### Material for this exercise
******
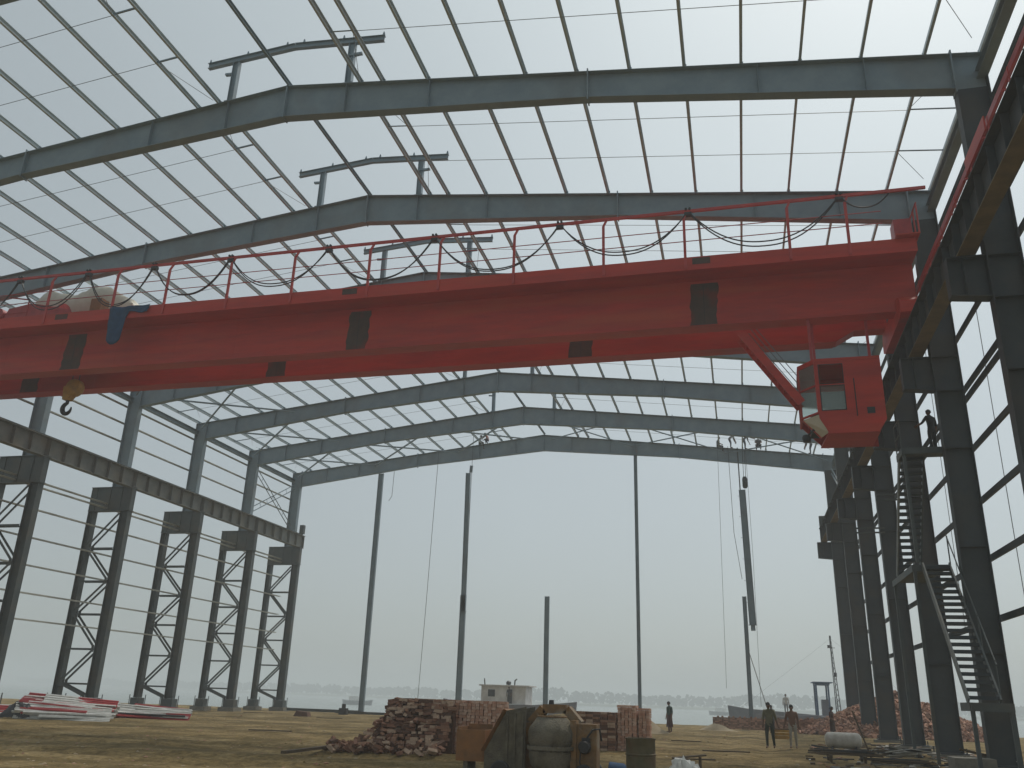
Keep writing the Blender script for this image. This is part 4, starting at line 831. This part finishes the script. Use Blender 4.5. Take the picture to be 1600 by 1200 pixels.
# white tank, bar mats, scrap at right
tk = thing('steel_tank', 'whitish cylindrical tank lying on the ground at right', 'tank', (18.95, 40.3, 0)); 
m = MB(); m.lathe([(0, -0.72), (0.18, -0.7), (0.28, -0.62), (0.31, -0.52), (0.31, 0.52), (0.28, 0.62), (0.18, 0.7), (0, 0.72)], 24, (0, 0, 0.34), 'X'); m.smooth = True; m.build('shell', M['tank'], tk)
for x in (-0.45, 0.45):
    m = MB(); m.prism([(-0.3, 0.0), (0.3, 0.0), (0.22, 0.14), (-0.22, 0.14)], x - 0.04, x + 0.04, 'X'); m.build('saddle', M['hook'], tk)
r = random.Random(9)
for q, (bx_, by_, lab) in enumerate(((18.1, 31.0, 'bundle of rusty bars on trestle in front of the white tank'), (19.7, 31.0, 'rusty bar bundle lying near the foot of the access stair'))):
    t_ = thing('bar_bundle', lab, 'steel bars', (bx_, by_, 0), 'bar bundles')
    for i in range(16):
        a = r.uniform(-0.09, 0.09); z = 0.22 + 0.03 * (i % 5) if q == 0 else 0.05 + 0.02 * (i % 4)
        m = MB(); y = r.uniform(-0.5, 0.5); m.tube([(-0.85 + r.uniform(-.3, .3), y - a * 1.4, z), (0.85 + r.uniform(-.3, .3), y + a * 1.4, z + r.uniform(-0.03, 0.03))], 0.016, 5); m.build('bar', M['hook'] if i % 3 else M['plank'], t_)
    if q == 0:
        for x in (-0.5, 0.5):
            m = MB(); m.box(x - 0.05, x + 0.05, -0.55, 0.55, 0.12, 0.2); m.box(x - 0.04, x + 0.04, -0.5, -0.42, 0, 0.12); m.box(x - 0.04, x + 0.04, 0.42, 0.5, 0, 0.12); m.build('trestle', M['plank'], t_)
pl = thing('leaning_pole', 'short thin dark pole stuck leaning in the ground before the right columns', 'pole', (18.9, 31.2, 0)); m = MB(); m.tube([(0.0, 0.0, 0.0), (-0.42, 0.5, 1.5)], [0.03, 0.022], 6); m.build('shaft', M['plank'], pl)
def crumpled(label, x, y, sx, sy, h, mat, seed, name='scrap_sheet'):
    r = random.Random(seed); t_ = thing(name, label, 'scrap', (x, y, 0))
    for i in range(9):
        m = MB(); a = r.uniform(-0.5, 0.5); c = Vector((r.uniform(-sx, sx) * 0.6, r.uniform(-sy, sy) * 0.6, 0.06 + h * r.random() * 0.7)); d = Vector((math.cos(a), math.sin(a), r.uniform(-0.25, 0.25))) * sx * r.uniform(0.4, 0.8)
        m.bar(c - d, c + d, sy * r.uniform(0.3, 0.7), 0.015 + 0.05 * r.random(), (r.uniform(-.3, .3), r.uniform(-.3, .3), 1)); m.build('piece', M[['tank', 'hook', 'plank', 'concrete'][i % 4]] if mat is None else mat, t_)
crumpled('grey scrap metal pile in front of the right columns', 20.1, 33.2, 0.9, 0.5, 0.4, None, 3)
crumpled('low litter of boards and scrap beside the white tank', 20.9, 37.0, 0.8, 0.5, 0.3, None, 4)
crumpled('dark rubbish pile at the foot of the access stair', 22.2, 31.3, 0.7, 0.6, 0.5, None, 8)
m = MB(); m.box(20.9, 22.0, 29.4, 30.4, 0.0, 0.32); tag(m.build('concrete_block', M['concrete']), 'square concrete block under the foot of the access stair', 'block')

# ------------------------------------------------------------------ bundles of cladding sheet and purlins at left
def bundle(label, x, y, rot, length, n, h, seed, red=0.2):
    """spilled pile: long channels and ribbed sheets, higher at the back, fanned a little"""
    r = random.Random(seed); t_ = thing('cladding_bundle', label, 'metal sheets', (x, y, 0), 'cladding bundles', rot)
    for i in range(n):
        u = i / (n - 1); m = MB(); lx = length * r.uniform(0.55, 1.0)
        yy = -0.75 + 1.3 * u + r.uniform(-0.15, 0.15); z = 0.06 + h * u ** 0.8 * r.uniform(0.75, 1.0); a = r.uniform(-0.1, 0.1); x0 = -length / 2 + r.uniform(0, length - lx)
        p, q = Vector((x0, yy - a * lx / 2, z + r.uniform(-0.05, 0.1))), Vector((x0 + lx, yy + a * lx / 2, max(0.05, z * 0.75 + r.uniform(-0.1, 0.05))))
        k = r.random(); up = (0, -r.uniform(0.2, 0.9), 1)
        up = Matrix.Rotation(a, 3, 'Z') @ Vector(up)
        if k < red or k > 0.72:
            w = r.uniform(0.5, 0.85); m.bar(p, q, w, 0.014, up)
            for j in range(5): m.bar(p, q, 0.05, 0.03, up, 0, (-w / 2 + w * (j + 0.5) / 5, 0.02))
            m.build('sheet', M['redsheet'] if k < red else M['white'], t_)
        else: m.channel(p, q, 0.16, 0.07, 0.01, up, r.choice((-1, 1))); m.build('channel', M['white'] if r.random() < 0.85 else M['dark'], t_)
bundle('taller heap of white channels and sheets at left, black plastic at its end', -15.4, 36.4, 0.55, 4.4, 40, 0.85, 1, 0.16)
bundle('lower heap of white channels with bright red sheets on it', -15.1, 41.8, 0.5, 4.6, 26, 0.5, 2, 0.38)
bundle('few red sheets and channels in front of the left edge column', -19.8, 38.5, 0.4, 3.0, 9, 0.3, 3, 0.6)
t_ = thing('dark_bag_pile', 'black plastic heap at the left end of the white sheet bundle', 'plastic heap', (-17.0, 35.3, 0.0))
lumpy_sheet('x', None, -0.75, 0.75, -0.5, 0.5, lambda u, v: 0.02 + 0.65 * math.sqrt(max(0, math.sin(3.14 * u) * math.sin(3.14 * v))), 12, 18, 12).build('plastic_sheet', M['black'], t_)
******
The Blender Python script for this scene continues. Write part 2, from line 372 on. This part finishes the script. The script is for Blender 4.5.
******
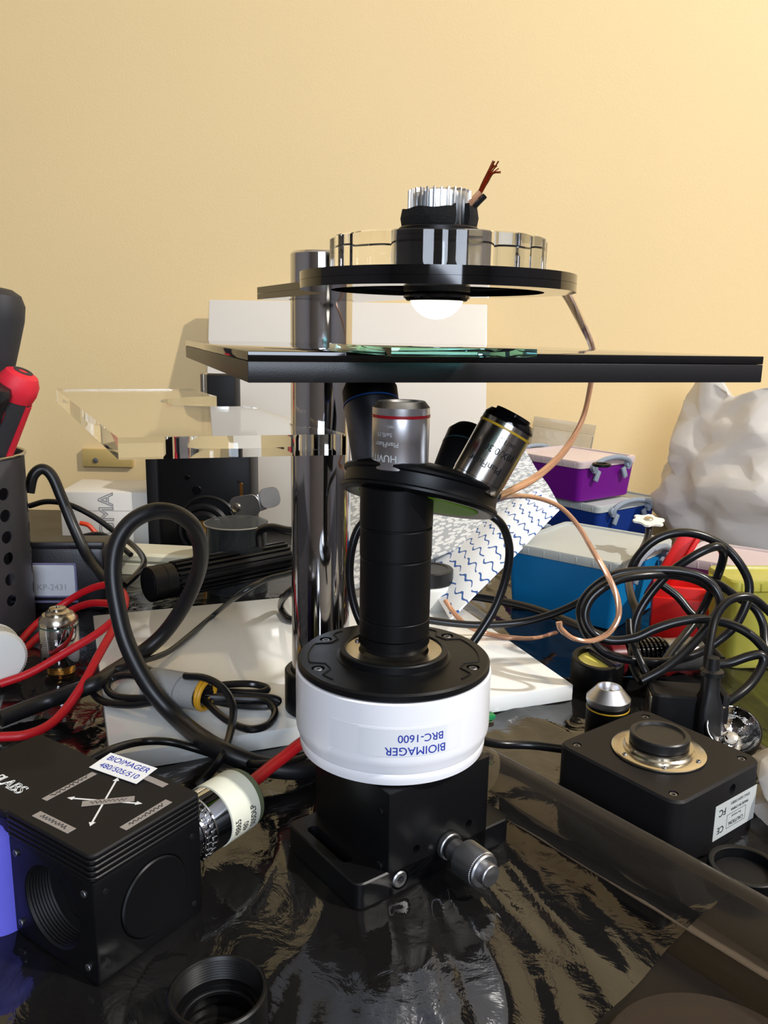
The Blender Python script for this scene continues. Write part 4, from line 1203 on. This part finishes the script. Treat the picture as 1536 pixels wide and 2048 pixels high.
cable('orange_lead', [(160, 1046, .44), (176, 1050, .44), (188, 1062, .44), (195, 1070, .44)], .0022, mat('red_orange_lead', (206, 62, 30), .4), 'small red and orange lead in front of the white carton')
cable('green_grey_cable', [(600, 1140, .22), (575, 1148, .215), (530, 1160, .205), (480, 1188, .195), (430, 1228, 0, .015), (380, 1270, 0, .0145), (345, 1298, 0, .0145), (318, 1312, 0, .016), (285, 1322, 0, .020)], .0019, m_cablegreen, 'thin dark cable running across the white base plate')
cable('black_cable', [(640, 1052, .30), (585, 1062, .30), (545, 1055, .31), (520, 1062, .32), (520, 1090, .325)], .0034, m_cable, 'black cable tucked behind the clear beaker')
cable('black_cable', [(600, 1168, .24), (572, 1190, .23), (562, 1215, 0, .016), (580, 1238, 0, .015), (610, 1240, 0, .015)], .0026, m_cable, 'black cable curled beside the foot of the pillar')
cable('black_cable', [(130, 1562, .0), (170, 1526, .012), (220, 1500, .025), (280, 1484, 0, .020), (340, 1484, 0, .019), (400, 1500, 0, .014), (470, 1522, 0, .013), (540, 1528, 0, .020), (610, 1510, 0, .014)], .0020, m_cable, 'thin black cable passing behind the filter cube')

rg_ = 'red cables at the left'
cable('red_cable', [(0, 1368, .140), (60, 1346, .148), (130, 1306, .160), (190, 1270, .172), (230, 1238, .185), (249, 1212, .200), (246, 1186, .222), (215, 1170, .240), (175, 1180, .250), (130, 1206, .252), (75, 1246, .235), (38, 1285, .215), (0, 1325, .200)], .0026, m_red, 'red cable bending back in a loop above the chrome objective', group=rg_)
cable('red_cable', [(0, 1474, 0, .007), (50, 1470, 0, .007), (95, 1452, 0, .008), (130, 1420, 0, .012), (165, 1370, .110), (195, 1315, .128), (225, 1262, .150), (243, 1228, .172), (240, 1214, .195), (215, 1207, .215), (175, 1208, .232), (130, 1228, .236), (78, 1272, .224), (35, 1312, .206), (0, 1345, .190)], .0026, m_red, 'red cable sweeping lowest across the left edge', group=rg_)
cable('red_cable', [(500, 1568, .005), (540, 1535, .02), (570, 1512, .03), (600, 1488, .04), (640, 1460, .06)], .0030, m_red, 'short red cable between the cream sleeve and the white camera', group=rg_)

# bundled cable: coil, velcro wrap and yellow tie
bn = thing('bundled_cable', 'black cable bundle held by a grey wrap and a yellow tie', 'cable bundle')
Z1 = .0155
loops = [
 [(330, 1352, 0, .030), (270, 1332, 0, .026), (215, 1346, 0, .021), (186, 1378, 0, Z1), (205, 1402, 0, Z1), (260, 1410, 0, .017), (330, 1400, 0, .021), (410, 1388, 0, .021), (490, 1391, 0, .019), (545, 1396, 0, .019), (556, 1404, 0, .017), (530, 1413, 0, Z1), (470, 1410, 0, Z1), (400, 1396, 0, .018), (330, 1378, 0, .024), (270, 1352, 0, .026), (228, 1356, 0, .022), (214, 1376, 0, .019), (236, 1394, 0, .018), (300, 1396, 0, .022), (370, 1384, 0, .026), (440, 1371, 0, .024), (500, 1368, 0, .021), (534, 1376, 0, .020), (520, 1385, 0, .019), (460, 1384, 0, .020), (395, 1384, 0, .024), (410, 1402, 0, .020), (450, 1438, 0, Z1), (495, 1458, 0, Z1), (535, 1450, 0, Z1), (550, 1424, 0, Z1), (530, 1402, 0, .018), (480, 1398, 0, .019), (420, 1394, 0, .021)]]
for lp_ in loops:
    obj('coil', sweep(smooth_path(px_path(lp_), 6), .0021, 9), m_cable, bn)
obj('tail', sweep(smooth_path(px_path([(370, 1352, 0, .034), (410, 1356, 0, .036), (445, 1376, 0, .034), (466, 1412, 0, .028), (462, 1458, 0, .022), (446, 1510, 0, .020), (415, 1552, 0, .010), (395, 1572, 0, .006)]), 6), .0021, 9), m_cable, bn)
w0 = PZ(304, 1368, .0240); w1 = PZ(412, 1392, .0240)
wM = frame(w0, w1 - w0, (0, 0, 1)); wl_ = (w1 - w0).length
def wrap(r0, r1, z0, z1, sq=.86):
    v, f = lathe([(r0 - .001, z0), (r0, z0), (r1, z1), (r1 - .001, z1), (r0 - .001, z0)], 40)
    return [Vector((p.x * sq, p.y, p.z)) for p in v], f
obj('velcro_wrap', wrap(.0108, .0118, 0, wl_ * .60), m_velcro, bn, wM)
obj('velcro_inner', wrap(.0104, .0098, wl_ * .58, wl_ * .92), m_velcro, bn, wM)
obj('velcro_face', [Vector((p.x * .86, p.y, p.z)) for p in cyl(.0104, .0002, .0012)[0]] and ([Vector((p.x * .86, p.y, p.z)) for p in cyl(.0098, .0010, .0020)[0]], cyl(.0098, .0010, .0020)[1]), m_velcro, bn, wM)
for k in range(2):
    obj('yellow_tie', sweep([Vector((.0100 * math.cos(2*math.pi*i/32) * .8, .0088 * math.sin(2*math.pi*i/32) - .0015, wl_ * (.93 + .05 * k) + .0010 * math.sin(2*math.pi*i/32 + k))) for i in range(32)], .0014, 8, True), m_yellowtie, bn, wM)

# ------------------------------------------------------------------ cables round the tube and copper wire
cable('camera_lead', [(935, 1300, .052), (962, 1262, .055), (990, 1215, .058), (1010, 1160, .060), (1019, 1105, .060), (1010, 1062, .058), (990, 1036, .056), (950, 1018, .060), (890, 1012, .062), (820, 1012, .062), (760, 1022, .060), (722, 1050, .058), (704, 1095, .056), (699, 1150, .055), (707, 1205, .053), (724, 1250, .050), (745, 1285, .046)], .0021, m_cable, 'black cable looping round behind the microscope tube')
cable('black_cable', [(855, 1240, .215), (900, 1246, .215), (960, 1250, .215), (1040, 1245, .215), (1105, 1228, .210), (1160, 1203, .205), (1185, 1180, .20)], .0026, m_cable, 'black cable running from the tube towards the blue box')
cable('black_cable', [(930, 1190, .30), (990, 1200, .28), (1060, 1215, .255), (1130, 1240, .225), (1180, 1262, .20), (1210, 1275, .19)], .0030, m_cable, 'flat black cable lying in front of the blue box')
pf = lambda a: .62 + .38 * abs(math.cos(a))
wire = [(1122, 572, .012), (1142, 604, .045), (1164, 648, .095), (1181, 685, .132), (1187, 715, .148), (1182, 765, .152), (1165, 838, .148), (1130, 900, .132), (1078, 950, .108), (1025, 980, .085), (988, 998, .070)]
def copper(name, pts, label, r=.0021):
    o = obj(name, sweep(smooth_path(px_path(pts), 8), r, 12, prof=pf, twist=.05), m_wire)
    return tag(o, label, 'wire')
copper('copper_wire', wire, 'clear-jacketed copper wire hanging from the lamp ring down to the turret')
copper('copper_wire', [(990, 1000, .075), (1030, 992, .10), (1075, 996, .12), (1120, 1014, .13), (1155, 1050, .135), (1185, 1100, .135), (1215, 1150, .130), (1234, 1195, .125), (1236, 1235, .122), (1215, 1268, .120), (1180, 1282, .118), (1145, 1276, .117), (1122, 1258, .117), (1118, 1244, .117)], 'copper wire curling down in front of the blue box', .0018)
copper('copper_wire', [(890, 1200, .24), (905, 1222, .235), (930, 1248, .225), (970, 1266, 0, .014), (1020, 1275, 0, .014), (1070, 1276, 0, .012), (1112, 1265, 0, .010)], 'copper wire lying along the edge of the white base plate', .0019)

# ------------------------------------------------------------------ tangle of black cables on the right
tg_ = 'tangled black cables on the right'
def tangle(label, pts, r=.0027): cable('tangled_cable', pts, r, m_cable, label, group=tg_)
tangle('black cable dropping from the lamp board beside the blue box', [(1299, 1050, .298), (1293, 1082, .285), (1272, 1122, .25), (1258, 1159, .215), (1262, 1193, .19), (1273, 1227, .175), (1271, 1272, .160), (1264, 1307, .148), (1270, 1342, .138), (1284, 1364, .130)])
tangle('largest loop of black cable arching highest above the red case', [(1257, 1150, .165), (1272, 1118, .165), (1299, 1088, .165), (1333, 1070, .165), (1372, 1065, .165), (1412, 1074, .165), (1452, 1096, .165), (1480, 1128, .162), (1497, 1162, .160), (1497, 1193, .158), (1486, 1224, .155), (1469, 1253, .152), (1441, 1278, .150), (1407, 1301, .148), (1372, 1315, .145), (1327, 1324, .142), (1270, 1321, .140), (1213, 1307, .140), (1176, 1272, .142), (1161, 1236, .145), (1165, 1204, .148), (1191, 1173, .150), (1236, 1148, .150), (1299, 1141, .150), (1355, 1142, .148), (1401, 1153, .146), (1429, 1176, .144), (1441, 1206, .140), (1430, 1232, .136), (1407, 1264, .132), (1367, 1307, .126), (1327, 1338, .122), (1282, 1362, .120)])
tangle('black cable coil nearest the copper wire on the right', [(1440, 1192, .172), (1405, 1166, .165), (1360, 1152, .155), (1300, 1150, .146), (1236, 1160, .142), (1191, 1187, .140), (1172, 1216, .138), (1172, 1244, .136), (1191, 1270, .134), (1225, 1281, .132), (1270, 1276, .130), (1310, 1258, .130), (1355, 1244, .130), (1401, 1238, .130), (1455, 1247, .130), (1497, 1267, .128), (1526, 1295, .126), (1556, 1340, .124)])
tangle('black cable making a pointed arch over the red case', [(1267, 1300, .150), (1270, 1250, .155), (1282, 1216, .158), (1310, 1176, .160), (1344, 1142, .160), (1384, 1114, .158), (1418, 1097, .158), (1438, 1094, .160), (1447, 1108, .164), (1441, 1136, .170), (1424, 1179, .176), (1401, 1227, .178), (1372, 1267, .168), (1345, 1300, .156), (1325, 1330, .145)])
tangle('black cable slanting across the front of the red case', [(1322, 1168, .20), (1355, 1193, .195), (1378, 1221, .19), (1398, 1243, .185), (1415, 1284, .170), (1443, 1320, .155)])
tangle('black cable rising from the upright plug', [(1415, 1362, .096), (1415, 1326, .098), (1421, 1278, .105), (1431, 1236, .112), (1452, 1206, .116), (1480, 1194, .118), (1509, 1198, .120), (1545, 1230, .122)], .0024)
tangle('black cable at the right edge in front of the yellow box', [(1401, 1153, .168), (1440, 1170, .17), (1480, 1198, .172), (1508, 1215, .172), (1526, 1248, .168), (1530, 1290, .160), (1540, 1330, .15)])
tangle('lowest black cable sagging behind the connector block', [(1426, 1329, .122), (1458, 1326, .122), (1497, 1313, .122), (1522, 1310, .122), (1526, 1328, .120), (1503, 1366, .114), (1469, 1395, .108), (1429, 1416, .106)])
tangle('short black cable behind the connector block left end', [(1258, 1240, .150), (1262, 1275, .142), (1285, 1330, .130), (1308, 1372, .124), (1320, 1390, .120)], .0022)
******
### Stated task
Which lines above hold the word "script"? Copy each of them.

### Task response
Keep writing the Blender script for this image. This is part 4, starting at line 831. This part finishes the script. Use Blender 4.5. Take the picture to be 1600 by 1200 pixels.
The Blender Python script for this scene continues. Write part 2, from line 372 on. This part finishes the script. The script is for Blender 4.5.
The Blender Python script for this scene continues. Write part 4, from line 1203 on. This part finishes the script. Treat the picture as 1536 pixels wide and 2048 pixels high.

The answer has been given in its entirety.